Tanz der tausend Seiten
LANDESTHEATER / ANNA KARENINA
10/05/27 Tausend Seiten. Acht Teile. Die komplex gewobene Geschichte gleich dreier russischer Adelsfamilien gefangen in der rigiden Moral des ausgehenden 19. Jahrhunderts: Das ist Leo Tolstois Roman Anna Karenina. Keine kleine Sache, das Ganze ohne ein Wort zu erzählen – sprich, daraus ein Ballett zu machen.
Von Heidemarie Klabacher
Als – hoffentlich – letzte Streaming-Premiere ging am Freitag (7.5.) die Uraufführung des Balletts Anna Karenina von Reginaldo Oliveira nach dem Roman von Lew Tolstoi im Landestheater über die Bühne. Vom ersten Moment an fasziniert die Musik, die in den folgenden – immerhin eindreiviertel - Stunden eine der Hauptdarstellerin der Produktion sein wird. Maurice Ravels La Valse, das Regentropfen-Prélude von Chopin und mehrere Préludes von Lera Auerbach. Alfred Schnittkes Filmmusik Agonie und von Dimitri Schostakowitsch das Trompetenkonzert und der zweite Satz aus der Zehnten: Wenn auch vom Band, erzählt allein diese Musikauswahl eine ausgewachsene Tragödie, spiegelt grandios die sich steigernde Dramatik des Handlungsballettes. Denn es dauert – bei aller Virtuosität der Tänzerinnen und Tänzer vom ersten Augenblick an – durchaus einige Zeit, bis die Produktion auf dem Bildschirm tatsächlich zu packen beginnt. Das wird in der analogen Form vermutlich ganz anders sein, wenn das hervorragende Ensemble wirklich „greifbar“ ist. Aber auch für den Stream der Choreographie Reginaldo Oliveira eine stringente emotionale, tänzerische und musikalische Crescendo-Studie geschaffen.

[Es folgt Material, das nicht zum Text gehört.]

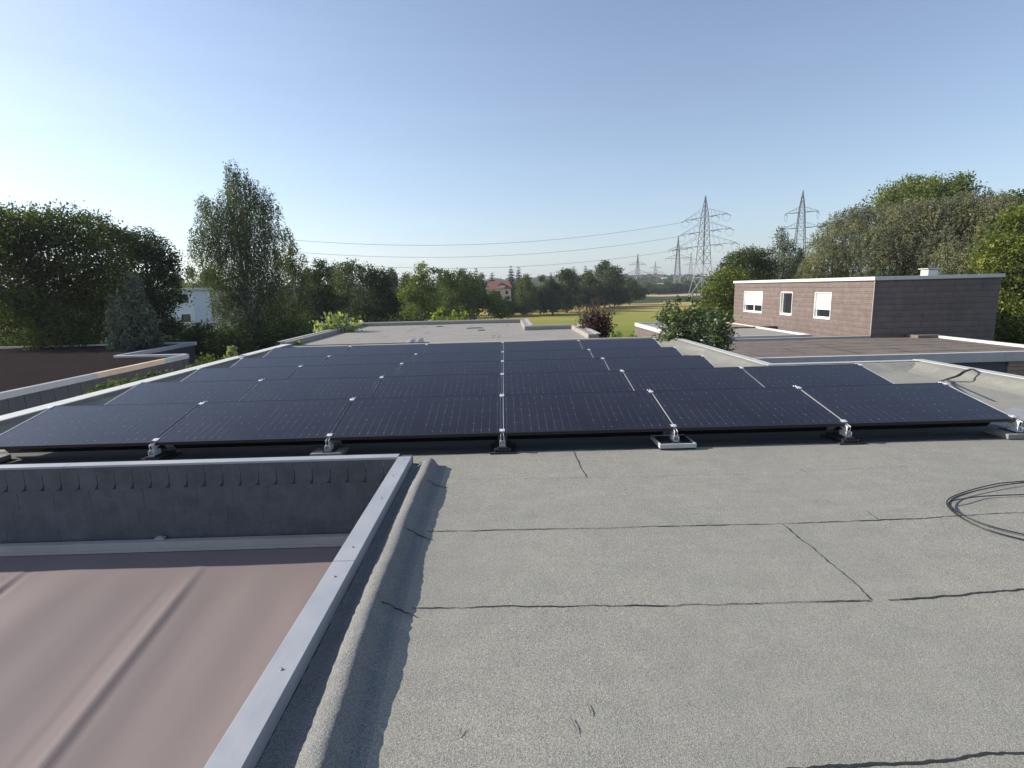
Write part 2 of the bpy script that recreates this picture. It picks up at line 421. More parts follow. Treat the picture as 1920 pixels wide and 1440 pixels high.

Der Tausend-Seiten-Roman erzählt die Geschichte des Fürsten Oblonski und seiner Frau Dolly, deren Schwester Kitty – und vor allem die Geschichte vom Untergang Anna Kareninas, der Schwester des Fürsten, die mit dem Beamten Alexej Karenin verheiratet ist und die nach der ruchbar gewordenen Affäre mit dem Grafen Alexej Wronskij zunächst ins gesellschaftliche Out dann in den Selbstmord führt. Wie immer, hat die Frau die Rechnung zu bezahlen.
So knapp wie erhellend legt das Programmheft in wenigen Absätzen die historischen Hintergründe einer Umbruchszeit dar: „Die 'Frauenfrage' war ein Diskussionsthema, das die russische Gesellschaft bewegte. Neben der rechtlichen Stellung der Frau und ihrer Bildung ging es vor allem um die Scheidung. Zivile Scheidungsgesetze gab es nicht, die Auflösung einer Ehe lag allein bei der Kirche, und diese ging streng vor – der Prozentsatz legal aufgelöster Ehen lag im Promille-bereich. Zugleich war der gesellschaftliche Zwang zur Eheschließung groß, auf unverheiratete Frauen wurde herabgeblickt und 'wilde'“ Ehen offiziell geächtet. Die daraus entstehenden unglücklichen Familienverhältnisse trieben immer häufiger Frauen in den Selbstmord. Auch in der Nachbarschaft der Tolstois kam es zu einem solchen Fall. Als die Haushälterin und Bettgefährtin eines Witwers ihren Platz räumen sollte, da der Gutsherr die Gouvernante seines Sohnes heiraten wollte, stürzte sie sich in einer Bahnstation unter einen Güterzug. Tolstoi, immer auf der Suche nach konkreter Anschauung, ließ sich die sezierte Leiche zeigen.“
Harriet Mills in der Titelrolle als Anna Karenina, Flavio Salamanka als deren Ehemann Karenin und Niccolò Masini als deren Sohn Serjoscha. Iure de Castro als Annas Bruder Stiwa und Chigusa Fujiyoshi als dessen Frau Dolly. Diego da Cunha als Gutsbesitzer Lewin, Larissa Mota als Kitty und Klevis Neza in der Schlüsselrolle des Offiziers Wronski: Das Ballettensemble des Landestheaters begeistert in der szenischen Konzeption und Choreographie von Reginaldo Oliveira im elegant stilisierten Bühnenbild von Sebastian Hannak.